Output the material word for word. Leave each picture out.

• _Supplied material_
BEGIN

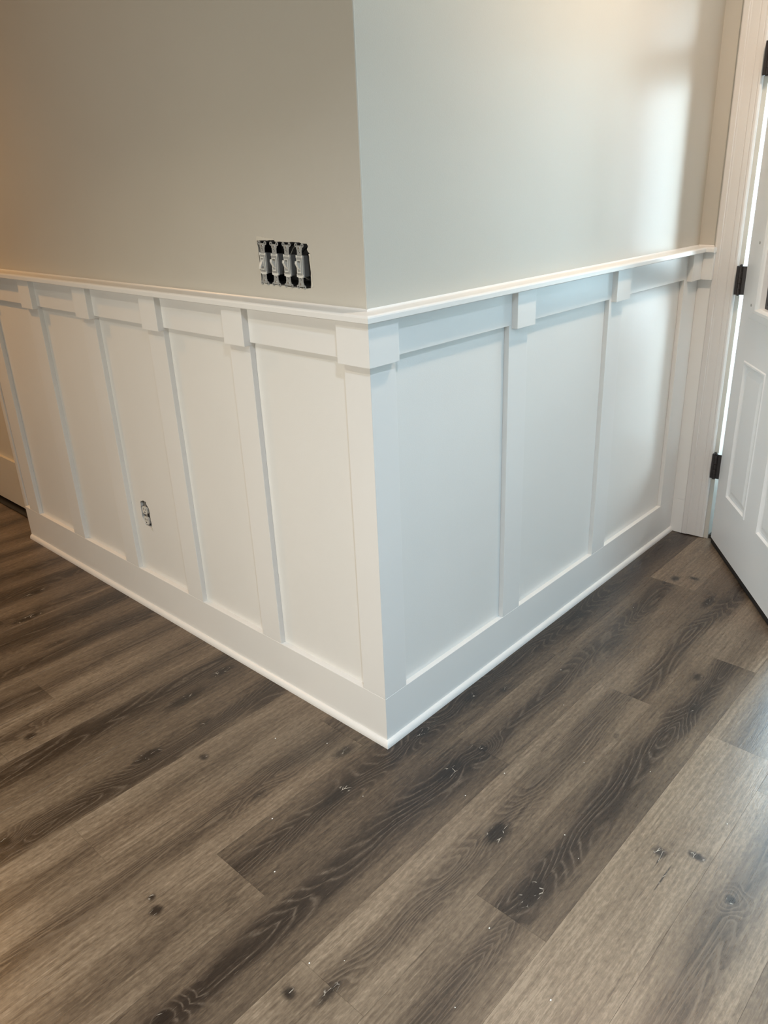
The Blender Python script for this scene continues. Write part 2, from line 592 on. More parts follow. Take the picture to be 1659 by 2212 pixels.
# wall above and beyond the hall door
box(bm, FL, YEND + .003, 3.09, -0.115, 0, 2.08, ZTOP)
box(bm, FL, 3.09, 4.2, -0.115, 0, 0, ZTOP)
wall_left = tag(obj('wall_left', bm, M['wall']), 'greige painted wall with ragged switch box hole above white wainscot', 'wall', kind='structure')
bm = bmesh.new()
slab_hole(bm, FL, [(0.0128, 0), (YEND, 0), (YEND, ZC0 - .012), (0.0128, ZC0 - .012)], [[(s + (s - 1.15) * .02, z) for s, z in out_hole]], -0.0127, -0.0031)
obj('backing_board', bm, M['panel'], wall_left)

bm = bmesh.new()
box(bm, FR, 0, XR + .1, -0.0127, 0, ZC0 - .012, ZTOP)
box(bm, FR, 0.0032, XR + .1, -0.0127, -0.0031, 0, ZC0 - .0125)
box(bm, FR, 0.115, XR + .1, -0.115, -0.1021, 0, ZTOP)
wall_right = tag(obj('wall_right', bm, M['wall']), 'pale daylit wall to the right of the corner above white wainscot', 'wall', kind='structure')

# rounded corner bead of the wall corner
bm = bmesh.new()
cyl(bm, (0.0018, 0.0018, ZC1 - .01), (0.0018, 0.0018, ZTOP), 0.0026, 20)
obj('corner_bead', bm, M['wall'], wall_right)

# entrance wall with the doorway of door_1
DY0, DY1, DZ = 0.1655, 1.005, 2.075      # doorway in s (along -Y), head height
bm = bmesh.new()
TW = 0.165
box(bm, FT, 0, DY0 + .012, -TW, 0, 0, ZTOP)
box(bm, FT, DY1 - .012, 3.4, -TW, 0, 0, ZTOP)
box(bm, FT, DY0 + .012, DY1 - .012, -TW, 0, DZ - .012, ZTOP)
wall_entry = tag(obj('wall_entry', bm, M['wall']), 'narrow strip of wall beside the front door casing', 'wall', kind='structure')

# rest of the room (behind the camera)
bm = bmesh.new()
box(bm, FI, -3.3, XR, -3.4 - .1, -3.4, 0, .9)
box(bm, FI, -3.3, XR, -3.5, -3.4, 2.4, ZTOP)
box(bm, FI, -3.3, -.15, -3.5, -3.4, .9, 2.4)
box(bm, FI, 1.65, XR, -3.5, -3.4, .9, 2.4)
tag(obj('wall_back', bm, M['wall']), 'wall behind the camera with a window opening', 'wall', kind='structure')
bm = bmesh.new()
box(bm, FI, -.15, 1.65, -3.46, -3.44, .9, 2.4)
blocker1 = tag(obj('sky_blocker_1', bm, M['ceil']), 'added white panel closing the window opening behind the camera against sky light', 'light blocker', kind='structure')  # unseen panel added to keep the bright sky out of the room
bm = bmesh.new()
box(bm, FI, -3.3, -3.2, -3.4, 4.2, 0, .06)
box(bm, FI, -3.3, -3.2, -3.4, 4.2, 1.85, ZTOP)
box(bm, FI, -3.3, -3.2, -3.4, -.85, .06, 1.85)
box(bm, FI, -3.3, -3.2, 1.05, 4.2, .06, 1.85)
tag(obj('wall_far', bm, M['wall']), 'wall at the left side of the room with a window opening', 'wall', kind='structure')
bm = bmesh.new()
box(bm, FI, -3.26, -3.24, -.85, 1.05, .06, 1.85)
blocker2 = tag(obj('sky_blocker_2', bm, M['ceil']), 'added white panel closing the tall opening at the left side of the room against sky light', 'light blocker', kind='structure')  # added panel shuts the sky out of the side opening too
bm = bmesh.new()
box(bm, FI, -3.3, .115, 4.2, 4.3, 0, ZTOP)
box(bm, FI, .2, .26, 2.0, 4.3, 0, ZTOP)  # added backing behind the hall door, stops sky light leaking under it
box(bm, FI, .115, .2, 2.0, 2.05, 0, ZTOP)
box(bm, FI, .115, .26, 4.2, 4.3, 0, ZTOP)
tag(obj('wall_end', bm, M['wall']), 'wall at the far end of the hall, with added light stop behind the hall door', 'wall', kind='structure')
bm = bmesh.new()
box(bm, FI, -3.3, XR + .165, -3.5, 4.3, ZTOP, ZTOP + .1)
tag(obj('ceiling', bm, M['ceil']), 'white ceiling above the room', 'ceiling', kind='structure')

# ------------------------------------------------------------------ wainscot
BV = 0.0011
trim1 = tag(empty('trim_1', (0, 1.1, 0)), 'white board and batten wainscot on the left wall', 'wainscot', kind='structure')
trim2 = tag(empty('trim_2', (0.9, 0, 0)), 'white board and batten wainscot on the right wall', 'wainscot', kind='structure')


def fix(o, par):
    o.parent = par
    o.matrix_parent_inverse = par.matrix_basis.inverted()
    return o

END

• _Reply to the task_
The Blender Python script for this scene continues. Write part 2, from line 592 on. More parts follow. Take the picture to be 1659 by 2212 pixels.
# wall above and beyond the hall door
box(bm, FL, YEND + .003, 3.09, -0.115, 0, 2.08, ZTOP)
box(bm, FL, 3.09, 4.2, -0.115, 0, 0, ZTOP)
wall_left = tag(obj('wall_left', bm, M['wall']), 'greige painted wall with ragged switch box hole above white wainscot', 'wall', kind='structure')
bm = bmesh.new()
slab_hole(bm, FL, [(0.0128, 0), (YEND, 0), (YEND, ZC0 - .012), (0.0128, ZC0 - .012)], [[(s + (s - 1.15) * .02, z) for s, z in out_hole]], -0.0127, -0.0031)
obj('backing_board', bm, M['panel'], wall_left)

bm = bmesh.new()
box(bm, FR, 0, XR + .1, -0.0127, 0, ZC0 - .012, ZTOP)
box(bm, FR, 0.0032, XR + .1, -0.0127, -0.0031, 0, ZC0 - .0125)
box(bm, FR, 0.115, XR + .1, -0.115, -0.1021, 0, ZTOP)
wall_right = tag(obj('wall_right', bm, M['wall']), 'pale daylit wall to the right of the corner above white wainscot', 'wall', kind='structure')

# rounded corner bead of the wall corner
bm = bmesh.new()
cyl(bm, (0.0018, 0.0018, ZC1 - .01), (0.0018, 0.0018, ZTOP), 0.0026, 20)
obj('corner_bead', bm, M['wall'], wall_right)

# entrance wall with the doorway of door_1
DY0, DY1, DZ = 0.1655, 1.005, 2.075      # doorway in s (along -Y), head height
bm = bmesh.new()
TW = 0.165
box(bm, FT, 0, DY0 + .012, -TW, 0, 0, ZTOP)
box(bm, FT, DY1 - .012, 3.4, -TW, 0, 0, ZTOP)
box(bm, FT, DY0 + .012, DY1 - .012, -TW, 0, DZ - .012, ZTOP)
wall_entry = tag(obj('wall_entry', bm, M['wall']), 'narrow strip of wall beside the front door casing', 'wall', kind='structure')

# rest of the room (behind the camera)
bm = bmesh.new()
box(bm, FI, -3.3, XR, -3.4 - .1, -3.4, 0, .9)
box(bm, FI, -3.3, XR, -3.5, -3.4, 2.4, ZTOP)
box(bm, FI, -3.3, -.15, -3.5, -3.4, .9, 2.4)
box(bm, FI, 1.65, XR, -3.5, -3.4, .9, 2.4)
tag(obj('wall_back', bm, M['wall']), 'wall behind the camera with a window opening', 'wall', kind='structure')
bm = bmesh.new()
box(bm, FI, -.15, 1.65, -3.46, -3.44, .9, 2.4)
blocker1 = tag(obj('sky_blocker_1', bm, M['ceil']), 'added white panel closing the window opening behind the camera against sky light', 'light blocker', kind='structure')  # unseen panel added to keep the bright sky out of the room
bm = bmesh.new()
box(bm, FI, -3.3, -3.2, -3.4, 4.2, 0, .06)
box(bm, FI, -3.3, -3.2, -3.4, 4.2, 1.85, ZTOP)
box(bm, FI, -3.3, -3.2, -3.4, -.85, .06, 1.85)
box(bm, FI, -3.3, -3.2, 1.05, 4.2, .06, 1.85)
tag(obj('wall_far', bm, M['wall']), 'wall at the left side of the room with a window opening', 'wall', kind='structure')
bm = bmesh.new()
box(bm, FI, -3.26, -3.24, -.85, 1.05, .06, 1.85)
blocker2 = tag(obj('sky_blocker_2', bm, M['ceil']), 'added white panel closing the tall opening at the left side of the room against sky light', 'light blocker', kind='structure')  # added panel shuts the sky out of the side opening too
bm = bmesh.new()
box(bm, FI, -3.3, .115, 4.2, 4.3, 0, ZTOP)
box(bm, FI, .2, .26, 2.0, 4.3, 0, ZTOP)  # added backing behind the hall door, stops sky light leaking under it
box(bm, FI, .115, .2, 2.0, 2.05, 0, ZTOP)
box(bm, FI, .115, .26, 4.2, 4.3, 0, ZTOP)
tag(obj('wall_end', bm, M['wall']), 'wall at the far end of the hall, with added light stop behind the hall door', 'wall', kind='structure')
bm = bmesh.new()
box(bm, FI, -3.3, XR + .165, -3.5, 4.3, ZTOP, ZTOP + .1)
tag(obj('ceiling', bm, M['ceil']), 'white ceiling above the room', 'ceiling', kind='structure')

# ------------------------------------------------------------------ wainscot
BV = 0.0011
trim1 = tag(empty('trim_1', (0, 1.1, 0)), 'white board and batten wainscot on the left wall', 'wainscot', kind='structure')
trim2 = tag(empty('trim_2', (0.9, 0, 0)), 'white board and batten wainscot on the right wall', 'wainscot', kind='structure')


def fix(o, par):
    o.parent = par
    o.matrix_parent_inverse = par.matrix_basis.inverted()
    return o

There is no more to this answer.